Um dos principais articuladores da Lei da Ficha Limpa e líder da Coalizão pela Reforma Política Democrática e Eleições Limpas, o juiz eleitoral Márlon Reis viu aspectos positivos nas votações da reforma política na Câmara dos Deputados. Segundo ele, ao não conseguirem aprovar significativas mudanças constitucionais, os parlamentares abriram espaço para a discussão do projeto de iniciativa popular defendido pelas 114 entidades que compõem a coalizão. Dentre elas, a Ordem dos Advogados do Brasil e a Confederação Nacional dos Bispos do Brasil.
“A minha leitura é tão positiva porque acho que, agora, o único projeto de reforma política que sobrou foi o nosso. Nós estamos agora com a única alternativa de reforma em mãos”, diz Reis. A proposta do grupo é dividida em quatro pontos: proibição do financiamento de campanha por empresas e incentivo às doações de pessoas físicas, eleições proporcionais em dois turnos, paridade de gênero nas disputas para deputado e vereador e fortalecimento dos mecanismos de democracia direta. O texto ainda está em fase de coleta de assinaturas, antes de ser remetido ao Congresso.
Qual é o resumo das votações sobre a reforma política na Câmara?
A demonstração de que a Câmara continua não disposta a fazer mudanças positivas na legislação eleitoral. Por outro lado, há questões que considero positivas. Em primeiro lugar, se impediu um grave retrocesso, uma grande violência contra a democracia brasileira, que seria a aprovação do “distritão” [sistema de eleição para deputado e vereador pelo qual os mais votados nos estados seriam eleitos, independentemente dos partidos]. Também assistimos a uma luta desesperada para manter as doações eleitorais de empresas. Em uma noite, os deputados rechaçaram a constitucionalização das doações para partidos e candidatos e no dia seguinte aprovaram só para partidos. Foi uma manobra mal feita, que abriu margem para a decisão ser questionada por 63 deputados no Supremo Tribunal Federal.
A reforma até agora é uma vitória ou uma derrota do presidente da Câmara, Eduardo Cunha?
Ele teve algumas derrotas importantes, como a rejeição do “distritão” e da ideia do financiamento de empresas a candidatos. Esses subterfúgios para mudar a primeira votação sobre a doação de empresas causaram um estrago enorme a ele perante a opinião pública.
No fundo, o que Cunha e os deputados realmente queriam era constitucionalizar as doações de pessoas jurídicas e o resto era cortina de fumaça?
O “distritão” era um projeto importante, mas não tão importante quanto manter as bases atuais de financiamento, que foi o que assegurou a eleição da maioria dos parlamentares que estão aí, incluindo Eduardo Cunha.

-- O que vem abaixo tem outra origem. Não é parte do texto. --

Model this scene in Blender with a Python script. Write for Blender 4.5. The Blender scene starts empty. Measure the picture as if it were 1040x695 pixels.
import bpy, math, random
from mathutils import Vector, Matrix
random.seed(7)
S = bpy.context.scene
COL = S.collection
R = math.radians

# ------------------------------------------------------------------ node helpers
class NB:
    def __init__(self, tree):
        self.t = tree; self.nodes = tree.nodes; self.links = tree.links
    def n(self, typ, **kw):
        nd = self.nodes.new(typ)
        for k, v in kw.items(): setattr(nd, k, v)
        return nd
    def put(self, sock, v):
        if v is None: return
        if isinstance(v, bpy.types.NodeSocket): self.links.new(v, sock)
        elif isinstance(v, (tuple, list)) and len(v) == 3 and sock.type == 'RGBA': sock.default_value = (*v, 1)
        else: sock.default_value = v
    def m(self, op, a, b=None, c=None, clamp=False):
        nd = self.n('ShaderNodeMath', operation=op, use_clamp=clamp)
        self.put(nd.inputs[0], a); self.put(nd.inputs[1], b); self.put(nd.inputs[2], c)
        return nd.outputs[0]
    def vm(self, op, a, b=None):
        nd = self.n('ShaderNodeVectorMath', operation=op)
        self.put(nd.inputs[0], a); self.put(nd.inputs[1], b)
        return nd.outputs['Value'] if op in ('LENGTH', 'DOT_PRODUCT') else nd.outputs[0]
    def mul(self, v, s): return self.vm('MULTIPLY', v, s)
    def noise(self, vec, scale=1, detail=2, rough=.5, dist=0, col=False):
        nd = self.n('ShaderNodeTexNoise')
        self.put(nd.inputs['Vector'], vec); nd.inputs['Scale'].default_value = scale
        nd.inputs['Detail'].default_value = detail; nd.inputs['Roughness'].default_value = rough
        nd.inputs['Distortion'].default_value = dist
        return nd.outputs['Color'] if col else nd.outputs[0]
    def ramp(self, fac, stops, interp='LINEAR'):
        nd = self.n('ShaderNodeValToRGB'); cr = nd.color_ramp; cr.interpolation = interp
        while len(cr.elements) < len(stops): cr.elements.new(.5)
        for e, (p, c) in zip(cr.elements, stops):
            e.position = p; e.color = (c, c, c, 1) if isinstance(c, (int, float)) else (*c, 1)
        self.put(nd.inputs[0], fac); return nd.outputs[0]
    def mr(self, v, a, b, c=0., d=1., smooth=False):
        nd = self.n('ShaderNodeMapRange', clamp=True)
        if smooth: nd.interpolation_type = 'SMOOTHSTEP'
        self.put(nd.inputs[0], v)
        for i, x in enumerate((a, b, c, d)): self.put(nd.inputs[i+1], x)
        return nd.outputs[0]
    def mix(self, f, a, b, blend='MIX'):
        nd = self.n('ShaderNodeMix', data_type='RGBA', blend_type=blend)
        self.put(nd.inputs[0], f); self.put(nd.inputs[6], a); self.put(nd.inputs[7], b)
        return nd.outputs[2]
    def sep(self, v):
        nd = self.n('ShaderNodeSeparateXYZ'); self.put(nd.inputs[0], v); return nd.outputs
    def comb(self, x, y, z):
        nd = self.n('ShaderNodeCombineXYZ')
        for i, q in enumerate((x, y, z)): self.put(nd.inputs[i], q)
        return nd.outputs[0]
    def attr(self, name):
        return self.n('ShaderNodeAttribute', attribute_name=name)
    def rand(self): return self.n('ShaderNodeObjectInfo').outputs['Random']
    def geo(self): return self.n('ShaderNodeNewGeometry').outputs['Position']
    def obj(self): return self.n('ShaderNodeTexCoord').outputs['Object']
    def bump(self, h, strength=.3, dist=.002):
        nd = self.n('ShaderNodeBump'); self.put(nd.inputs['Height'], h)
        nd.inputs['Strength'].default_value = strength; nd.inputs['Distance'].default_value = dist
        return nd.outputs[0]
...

Não foi à toa que houve tanto desespero para reverter a primeira decisão.
Há chance de, em algum momento, deputados e senadores aprovarem algo que possa comprometer suas reeleições?
Com a composição que a Câmara tem hoje, o negócio é torcer para que não aconteçam mudanças significativas na Constituição. Nossa expectativa é que as balizas constitucionais sejam mantidas. O plano agora é brigar via legislação infraconstitucional, por meio do nosso projeto de iniciativa popular de reforma política democrática e eleições limpas. Vale destacar que momentos de crise, como a que vivemos hoje, não são os mais adequados para promovermos alterações na Constituição.
Então há o que comemorar?
Nós estamos comemorando a não alteração do sistema eleitoral. É preciso comemorar porque o sistema mudaria para pior. Se o mandado de segurança para derrubar a votação da constitucionalização das doações de empresas tiver efeito no STF, melhor ainda. A meu ver, a sociedade ganha um tempo para fazer uma reforma como ela deseja. O que está em discussão na Câmara não leva em consideração esses desejos. Alguns pontos, como o fim da reeleição, são meramente secundários.
O fim da reeleição é algo positivo?
Na verdade, há muitos segmentos que consideram positivo. Mas, isoladamente, não pode ser considerado uma reforma política. E, confesso, não acredito que tenha sido uma intenção espontânea de melhorar o sistema. O aumento da transparência dos partidos, do caráter programático das disputas eleitorais em detrimento do individualismo, da adoção de um financiamento cidadão é que fariam diferença.
Há espaço para, superada a votação atual, emplacar o projeto de iniciativa popular?
A minha leitura é tão positiva porque acho que, agora, o único projeto de reforma política que sobrou foi o nosso. Nós estamos agora com a única alternativa de reforma em mãos. Temos um bom diálogo com o Congresso. É hora de fazer a nossa parte.